Lancashire

Academy school policy 'taking too much teachers' time'

Geoff Driver
Image caption Geoff Driver has asked to meet Education Secretary Michael Gove

Attempts to cajole primary schools in Lancashire to accept academy status could adversely affect children's education, the leader of Lancashire County Council has said.

Geoff Driver said the government was applying undue pressure.

He has written to Education Secretary Michael Gove describing the situation as "unacceptable".

The Department for Education (DfE) said it "cannot just stand by if a school is failing children".

Mr Driver said: "Things are developing in a way that none of us want and I really hope that Mr Gove will arrange a meeting where we can get together and discuss the best way forward.

'Not popular'

"For some time I've been concerned that this could be having an adverse impact on the education of the children of Lancashire.

"It's taking too much time of the managers of the schools."

Tony Roberts, secretary of the Lancashire branch of the National Association of Head Teachers (NAHT), said: "We have no problem with a school that chooses to become an academy, but it's not a popular route.

"We will continue to support schools to resist this."

A DfE spokesperson said: "Ministers are clear that the best way to turn round under-performing schools is with the strong external challenge and support from academy sponsors.

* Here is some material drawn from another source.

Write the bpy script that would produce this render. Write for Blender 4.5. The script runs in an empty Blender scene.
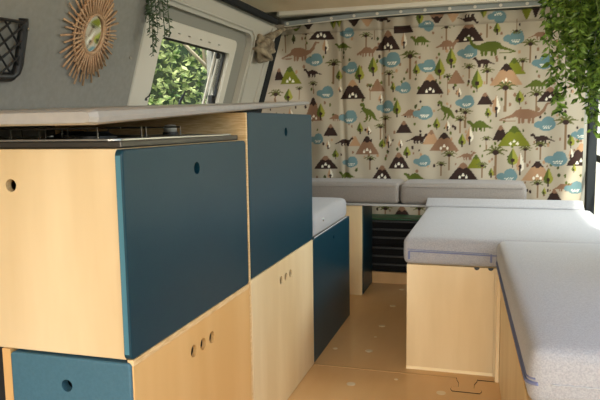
import bpy, bmesh, math, random
import numpy as np
from mathutils import Vector, Matrix
from mathutils.geometry import tessellate_polygon
random.seed(7)
S = bpy.context.scene
COL = S.collection
R = math.radians

# ---------------------------------------------------------------- camera
F_PX, YAW, PITCH, ROLL, EYE = 636.685, .2918665, .1175163, -.0140372, .92
cy, sy, cp, sp = math.cos(YAW), math.sin(YAW), math.cos(PITCH), math.sin(PITCH)
fwd = Vector((-sy*cp, cy*cp, -sp)); rt = Vector((cy, sy, 0)); upv = rt.cross(fwd)
cr, sr = math.cos(ROLL), math.sin(ROLL)
r_ = rt*cr + upv*sr; u_ = -rt*sr + upv*cr
cam = bpy.data.cameras.new('camera'); co = bpy.data.objects.new('camera', cam); COL.objects.link(co)
cam.sensor_width = 36; cam.lens = F_PX*36/600; cam.clip_start = .02
M4 = Matrix((( r_.x, u_.x, -fwd.x, 0), (r_.y, u_.y, -fwd.y, 0), (r_.z, u_.z, -fwd.z, EYE), (0, 0, 0, 1)))
co.matrix_world = M4
S.camera = co
def at(px, py, ax, v):
    d = r_*((px-300)/F_PX) + u_*((200-py)/F_PX) + fwd
    c = Vector((0, 0, EYE)); return c + d*((v-c[ax])/d[ax])

# ---------------------------------------------------------------- world, lights, exposure
W = bpy.data.worlds.new('sky'); S.world = W; W.use_nodes = True
nt = W.node_tree; bg = nt.nodes['Background']
sky = nt.nodes.new('ShaderNodeTexSky'); sky.sky_type = 'NISHITA'; sky.sun_disc = False
sky.sun_elevation = R(50); sky.sun_rotation = R(200); sky.dust_density = 2.5; sky.air_density = 1.2
nt.links.new(sky.outputs[0], bg.inputs[0]); bg.inputs[1].default_value = .42
sun = bpy.data.lights.new('sun', 'SUN'); sun.energy = 9.0; sun.angle = R(2); sun.color = (1, .95, .85)
so = bpy.data.objects.new('sun', sun); COL.objects.link(so)
so.rotation_euler = Vector((-.35, .75, -1.25)).to_track_quat('-Z', 'Y').to_euler()
def area(name, loc, to, sx, sz, e, c):
    l = bpy.data.lights.new(name, 'AREA'); l.shape = 'RECTANGLE'; l.size = sx; l.size_y = sz; l.energy = e; l.color = c
    o = bpy.data.objects.new(name, l); COL.objects.link(o); o.location = loc
    o.rotation_euler = (Vector(to)-Vector(loc)).to_track_quat('-Z', 'Y').to_euler(); return o
area('windscreen_daylight', (-.45, -3.3, 1.75), (-.45, 1.5, .6), 2.4, 1.1, 129, (1, .925, .83))
area('side_door_daylight', (1.5, .5, 1.5), (0, 1.7, .45), 1.6, 1.0, 13, (.93, .97, 1))
area('side_window_daylight', (.75, 2.95, 1.40), (-.1, 2.9, .5), .7, .35, 22, (1, .97, .92))
S.view_settings.view_transform = 'Standard'; S.view_settings.look = 'None'
S.view_settings.gamma = 1; S.view_settings.use_curve_mapping = False
S.view_settings.exposure = 0.2

# ---------------------------------------------------------------- materials
def lin(c):
    return tuple(((x/255+.055)/1.055)**2.4 if x/255 > .04045 else x/255/12.92 for x in c) + (1,)
def mat(name, rgb, rough=.6, metal=0, spec=.5, noise=None, bump=None, trans=0, sheen=0):
    m = bpy.data.materials.new(name); m.use_nodes = True; t = m.node_tree; b = t.nodes['Principled BSDF']
    b.inputs['Base Color'].default_value = lin(rgb); b.inputs['Roughness'].default_value = rough
    b.inputs['Metallic'].default_value = metal; b.inputs['Specular IOR Level'].default_value = spec
    if sheen: b.inputs['Sheen Weight'].default_value = sheen
    tc = t.nodes.new('ShaderNodeTexCoord')
    def nz(scale, stretch, detail=4):
        mp = t.nodes.new('ShaderNodeMapping'); mp.inputs['Scale'].default_value = stretch
        t.links.new(tc.outputs['Object'], mp.inputs[0])
        n = t.nodes.new('ShaderNodeTexNoise'); n.inputs['Scale'].default_value = scale; n.inputs['Detail'].default_value = detail
        t.links.new(mp.outputs[0], n.inputs['Vector']); return n
    if noise:
        rgb2, scale, stretch = noise
        n = nz(scale, stretch); rp = t.nodes.new('ShaderNodeValToRGB')
        rp.color_ramp.elements[0].position = .34; rp.color_ramp.elements[1].position = .68
        rp.color_ramp.elements[0].color = lin(rgb); rp.color_ramp.elements[1].color = lin(rgb2)
        t.links.new(n.outputs[0], rp.inputs[0]); t.links.new(rp.outputs[0], b.inputs['Base Color'])
    if bump:
        scale, stretch, st = bump
        n = nz(scale, stretch); bp = t.nodes.new('ShaderNodeBump'); bp.inputs['Strength'].default_value = st; bp.inputs['Distance'].default_value = .002
        t.links.new(n.outputs[0], bp.inputs['Height']); t.links.new(bp.outputs[0], b.inputs['Normal'])
    if trans:
        tr = t.nodes.new('ShaderNodeBsdfTranslucent'); mx = t.nodes.new('ShaderNodeMixShader'); mx.inputs[0].default_value = trans
        out = t.nodes['Material Output']
        src = b.inputs['Base Color'].links[0].from_socket if b.inputs['Base Color'].is_linked else None
        if src: t.links.new(src, tr.inputs[0])
        else: tr.inputs[0].default_value = lin(rgb)
        t.links.new(b.outputs[0], mx.inputs[1]); t.links.new(tr.outputs[0], mx.inputs[2]); t.links.new(mx.outputs[0], out.inputs[0])
    return m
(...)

"Academies have already turned around hundreds of struggling schools across the country.

"If we think that a struggling school would benefit from the support of an academy sponsor, we always hold a full consultation with the local community.

"Ministers carefully consider the consultation report and any other representations before making a final decision."

There are 480 primary schools in Lancashire, of which four are academies.

Government officials have offered primary schools up to £40,000 plus £25,000 to cover legal fees to change to academies.

Grants have been available since 2010 for schools becoming academies.